__Data__.
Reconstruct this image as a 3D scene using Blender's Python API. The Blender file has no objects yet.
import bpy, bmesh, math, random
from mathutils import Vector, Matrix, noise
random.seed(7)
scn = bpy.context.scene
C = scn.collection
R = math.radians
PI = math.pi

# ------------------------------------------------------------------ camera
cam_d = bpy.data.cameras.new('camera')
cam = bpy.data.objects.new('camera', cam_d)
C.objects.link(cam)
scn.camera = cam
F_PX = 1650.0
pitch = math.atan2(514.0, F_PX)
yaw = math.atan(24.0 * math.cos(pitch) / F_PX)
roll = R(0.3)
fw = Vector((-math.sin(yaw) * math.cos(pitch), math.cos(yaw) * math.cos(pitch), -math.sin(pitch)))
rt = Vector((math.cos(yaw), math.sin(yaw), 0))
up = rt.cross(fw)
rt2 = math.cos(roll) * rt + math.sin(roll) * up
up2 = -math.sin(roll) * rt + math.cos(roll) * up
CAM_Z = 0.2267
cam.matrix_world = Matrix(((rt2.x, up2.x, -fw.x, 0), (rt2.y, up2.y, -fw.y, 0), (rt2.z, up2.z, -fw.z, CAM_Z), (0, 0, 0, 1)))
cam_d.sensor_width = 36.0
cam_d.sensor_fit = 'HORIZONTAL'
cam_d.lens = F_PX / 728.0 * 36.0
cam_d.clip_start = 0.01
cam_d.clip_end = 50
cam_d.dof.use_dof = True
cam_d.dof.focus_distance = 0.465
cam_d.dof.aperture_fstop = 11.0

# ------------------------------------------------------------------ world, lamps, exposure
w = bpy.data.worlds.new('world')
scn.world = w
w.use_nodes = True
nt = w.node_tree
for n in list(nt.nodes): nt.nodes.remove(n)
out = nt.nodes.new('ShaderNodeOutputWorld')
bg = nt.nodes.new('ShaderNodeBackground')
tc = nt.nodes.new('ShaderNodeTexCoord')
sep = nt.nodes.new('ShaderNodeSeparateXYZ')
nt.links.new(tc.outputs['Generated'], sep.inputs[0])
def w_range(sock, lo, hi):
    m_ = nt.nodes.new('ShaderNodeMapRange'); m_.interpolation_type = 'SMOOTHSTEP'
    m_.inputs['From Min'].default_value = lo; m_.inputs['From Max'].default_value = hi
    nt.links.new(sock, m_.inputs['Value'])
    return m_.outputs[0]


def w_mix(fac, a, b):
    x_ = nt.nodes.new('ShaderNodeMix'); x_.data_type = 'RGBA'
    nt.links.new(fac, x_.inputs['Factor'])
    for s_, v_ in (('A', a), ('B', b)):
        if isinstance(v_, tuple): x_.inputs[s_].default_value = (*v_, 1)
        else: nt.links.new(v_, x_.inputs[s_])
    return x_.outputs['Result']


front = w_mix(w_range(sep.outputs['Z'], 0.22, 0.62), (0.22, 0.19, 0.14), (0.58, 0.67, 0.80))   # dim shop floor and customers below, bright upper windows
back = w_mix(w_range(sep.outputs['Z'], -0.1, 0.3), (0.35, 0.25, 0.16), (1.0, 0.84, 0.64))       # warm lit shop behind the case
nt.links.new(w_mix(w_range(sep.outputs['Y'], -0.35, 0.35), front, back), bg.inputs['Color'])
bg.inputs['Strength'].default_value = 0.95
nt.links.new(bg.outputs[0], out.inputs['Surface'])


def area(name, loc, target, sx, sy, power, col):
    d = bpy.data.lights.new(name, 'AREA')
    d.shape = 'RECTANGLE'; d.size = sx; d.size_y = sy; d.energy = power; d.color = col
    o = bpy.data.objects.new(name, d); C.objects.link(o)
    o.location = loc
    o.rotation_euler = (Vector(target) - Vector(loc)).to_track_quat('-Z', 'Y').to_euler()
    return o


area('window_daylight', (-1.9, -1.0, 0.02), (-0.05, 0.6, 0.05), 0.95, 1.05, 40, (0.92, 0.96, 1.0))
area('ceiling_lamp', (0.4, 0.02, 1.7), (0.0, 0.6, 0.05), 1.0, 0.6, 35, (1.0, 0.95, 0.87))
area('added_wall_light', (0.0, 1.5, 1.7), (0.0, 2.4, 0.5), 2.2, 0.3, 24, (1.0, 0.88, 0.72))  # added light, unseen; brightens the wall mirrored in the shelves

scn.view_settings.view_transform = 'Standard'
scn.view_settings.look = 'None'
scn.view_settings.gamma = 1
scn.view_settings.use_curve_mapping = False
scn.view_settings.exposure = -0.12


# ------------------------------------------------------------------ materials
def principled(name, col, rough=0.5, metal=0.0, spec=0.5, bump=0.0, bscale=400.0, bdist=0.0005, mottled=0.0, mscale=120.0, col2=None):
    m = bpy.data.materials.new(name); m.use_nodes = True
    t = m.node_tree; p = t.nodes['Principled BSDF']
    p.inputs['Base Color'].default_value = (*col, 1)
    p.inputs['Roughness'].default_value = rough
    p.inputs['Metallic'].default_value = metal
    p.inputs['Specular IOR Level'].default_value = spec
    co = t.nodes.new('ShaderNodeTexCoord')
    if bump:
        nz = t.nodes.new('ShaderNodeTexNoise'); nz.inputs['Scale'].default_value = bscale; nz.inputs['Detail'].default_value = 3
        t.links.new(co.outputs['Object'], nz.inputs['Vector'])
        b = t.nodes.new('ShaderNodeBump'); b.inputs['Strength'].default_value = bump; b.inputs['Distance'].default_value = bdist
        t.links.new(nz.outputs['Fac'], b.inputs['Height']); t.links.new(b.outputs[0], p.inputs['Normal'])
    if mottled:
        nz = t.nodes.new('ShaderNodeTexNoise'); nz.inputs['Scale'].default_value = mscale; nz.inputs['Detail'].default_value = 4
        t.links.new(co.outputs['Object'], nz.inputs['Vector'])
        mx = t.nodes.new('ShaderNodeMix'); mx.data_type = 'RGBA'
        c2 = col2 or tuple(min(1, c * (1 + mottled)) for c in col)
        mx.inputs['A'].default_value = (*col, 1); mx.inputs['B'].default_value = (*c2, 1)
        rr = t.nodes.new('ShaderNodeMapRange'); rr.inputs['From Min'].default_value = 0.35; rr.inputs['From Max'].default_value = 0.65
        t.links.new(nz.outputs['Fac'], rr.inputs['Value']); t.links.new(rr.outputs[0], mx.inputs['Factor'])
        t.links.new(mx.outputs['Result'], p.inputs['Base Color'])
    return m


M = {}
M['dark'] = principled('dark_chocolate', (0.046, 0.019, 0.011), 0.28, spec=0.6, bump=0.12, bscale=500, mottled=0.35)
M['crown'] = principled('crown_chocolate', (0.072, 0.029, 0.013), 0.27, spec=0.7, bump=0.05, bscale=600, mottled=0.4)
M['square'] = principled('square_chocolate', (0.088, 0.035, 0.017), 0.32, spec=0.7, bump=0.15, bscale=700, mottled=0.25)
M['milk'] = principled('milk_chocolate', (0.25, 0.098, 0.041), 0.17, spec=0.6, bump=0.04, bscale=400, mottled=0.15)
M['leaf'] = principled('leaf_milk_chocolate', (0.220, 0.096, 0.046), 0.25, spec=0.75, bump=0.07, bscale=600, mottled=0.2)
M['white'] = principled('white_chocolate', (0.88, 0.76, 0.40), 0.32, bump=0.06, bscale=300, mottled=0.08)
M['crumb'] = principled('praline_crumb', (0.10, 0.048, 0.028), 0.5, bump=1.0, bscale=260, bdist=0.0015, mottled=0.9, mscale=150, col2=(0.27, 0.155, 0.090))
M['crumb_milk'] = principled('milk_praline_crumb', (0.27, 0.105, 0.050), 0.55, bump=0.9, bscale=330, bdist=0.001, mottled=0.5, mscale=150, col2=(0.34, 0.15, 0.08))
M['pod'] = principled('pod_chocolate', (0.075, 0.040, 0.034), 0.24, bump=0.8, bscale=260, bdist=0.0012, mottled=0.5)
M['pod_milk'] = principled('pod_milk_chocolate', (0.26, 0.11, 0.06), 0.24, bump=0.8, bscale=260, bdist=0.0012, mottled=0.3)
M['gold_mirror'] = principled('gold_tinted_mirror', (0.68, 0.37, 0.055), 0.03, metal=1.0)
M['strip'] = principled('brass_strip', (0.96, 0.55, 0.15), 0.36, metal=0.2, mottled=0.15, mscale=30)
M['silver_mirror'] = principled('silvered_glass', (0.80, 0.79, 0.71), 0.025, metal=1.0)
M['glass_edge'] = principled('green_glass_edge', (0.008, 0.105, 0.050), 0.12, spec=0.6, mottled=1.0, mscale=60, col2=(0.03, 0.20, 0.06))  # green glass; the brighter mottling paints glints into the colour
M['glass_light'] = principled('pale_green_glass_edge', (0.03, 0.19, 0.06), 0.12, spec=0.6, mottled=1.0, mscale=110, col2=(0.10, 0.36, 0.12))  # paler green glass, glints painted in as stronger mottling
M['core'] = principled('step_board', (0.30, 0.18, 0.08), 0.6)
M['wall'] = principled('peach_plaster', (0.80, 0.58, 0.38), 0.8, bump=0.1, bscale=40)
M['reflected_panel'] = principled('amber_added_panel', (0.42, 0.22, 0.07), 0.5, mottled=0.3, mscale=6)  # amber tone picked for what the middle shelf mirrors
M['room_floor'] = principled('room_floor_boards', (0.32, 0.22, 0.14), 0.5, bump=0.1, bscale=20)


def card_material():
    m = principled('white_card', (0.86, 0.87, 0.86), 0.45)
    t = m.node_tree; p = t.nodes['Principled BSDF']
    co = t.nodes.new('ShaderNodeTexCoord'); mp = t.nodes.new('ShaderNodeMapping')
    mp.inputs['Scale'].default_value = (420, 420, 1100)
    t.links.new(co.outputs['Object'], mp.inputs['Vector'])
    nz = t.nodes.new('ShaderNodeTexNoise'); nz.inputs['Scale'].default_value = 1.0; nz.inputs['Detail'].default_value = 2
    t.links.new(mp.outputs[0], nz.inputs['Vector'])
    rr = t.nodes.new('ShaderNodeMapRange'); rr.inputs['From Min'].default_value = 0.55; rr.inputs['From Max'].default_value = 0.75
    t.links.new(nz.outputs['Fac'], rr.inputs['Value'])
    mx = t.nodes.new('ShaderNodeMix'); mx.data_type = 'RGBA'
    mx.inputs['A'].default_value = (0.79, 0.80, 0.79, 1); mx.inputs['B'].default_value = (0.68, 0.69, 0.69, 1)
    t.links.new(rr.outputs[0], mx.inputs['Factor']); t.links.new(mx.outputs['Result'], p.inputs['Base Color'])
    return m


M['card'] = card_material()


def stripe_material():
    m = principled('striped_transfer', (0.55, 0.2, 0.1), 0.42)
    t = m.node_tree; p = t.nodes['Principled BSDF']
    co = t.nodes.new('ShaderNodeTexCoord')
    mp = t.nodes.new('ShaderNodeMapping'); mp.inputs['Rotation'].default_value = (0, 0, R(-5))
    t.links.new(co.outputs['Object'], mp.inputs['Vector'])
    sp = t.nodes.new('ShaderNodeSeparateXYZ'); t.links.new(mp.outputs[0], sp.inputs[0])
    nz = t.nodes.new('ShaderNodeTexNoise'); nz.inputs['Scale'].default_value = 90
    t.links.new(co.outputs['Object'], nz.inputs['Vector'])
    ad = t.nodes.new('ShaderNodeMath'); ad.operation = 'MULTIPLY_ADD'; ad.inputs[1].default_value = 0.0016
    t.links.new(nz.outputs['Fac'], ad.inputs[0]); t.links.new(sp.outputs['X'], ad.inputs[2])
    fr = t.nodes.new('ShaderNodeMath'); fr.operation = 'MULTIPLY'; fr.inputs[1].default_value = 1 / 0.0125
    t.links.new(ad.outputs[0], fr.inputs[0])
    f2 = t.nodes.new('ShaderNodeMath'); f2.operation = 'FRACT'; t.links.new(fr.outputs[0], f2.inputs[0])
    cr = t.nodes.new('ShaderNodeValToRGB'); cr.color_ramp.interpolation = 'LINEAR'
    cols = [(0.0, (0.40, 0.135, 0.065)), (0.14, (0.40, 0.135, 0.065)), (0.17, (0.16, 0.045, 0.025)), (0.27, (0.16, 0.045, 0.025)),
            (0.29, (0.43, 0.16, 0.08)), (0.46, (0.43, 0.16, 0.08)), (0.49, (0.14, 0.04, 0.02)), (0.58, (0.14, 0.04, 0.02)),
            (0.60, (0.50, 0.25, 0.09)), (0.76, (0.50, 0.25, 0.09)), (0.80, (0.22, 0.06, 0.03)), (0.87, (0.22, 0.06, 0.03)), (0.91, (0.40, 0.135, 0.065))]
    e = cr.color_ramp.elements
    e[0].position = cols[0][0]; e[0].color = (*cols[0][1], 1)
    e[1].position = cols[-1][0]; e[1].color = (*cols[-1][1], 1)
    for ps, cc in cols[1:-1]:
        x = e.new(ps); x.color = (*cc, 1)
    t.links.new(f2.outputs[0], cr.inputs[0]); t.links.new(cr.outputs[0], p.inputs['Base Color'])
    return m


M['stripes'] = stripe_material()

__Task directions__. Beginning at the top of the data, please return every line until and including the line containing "PI = math.pi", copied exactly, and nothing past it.

__Solution to this task__.
Reconstruct this image as a 3D scene using Blender's Python API. The Blender file has no objects yet.
import bpy, bmesh, math, random
from mathutils import Vector, Matrix, noise
random.seed(7)
scn = bpy.context.scene
C = scn.collection
R = math.radians
PI = math.pi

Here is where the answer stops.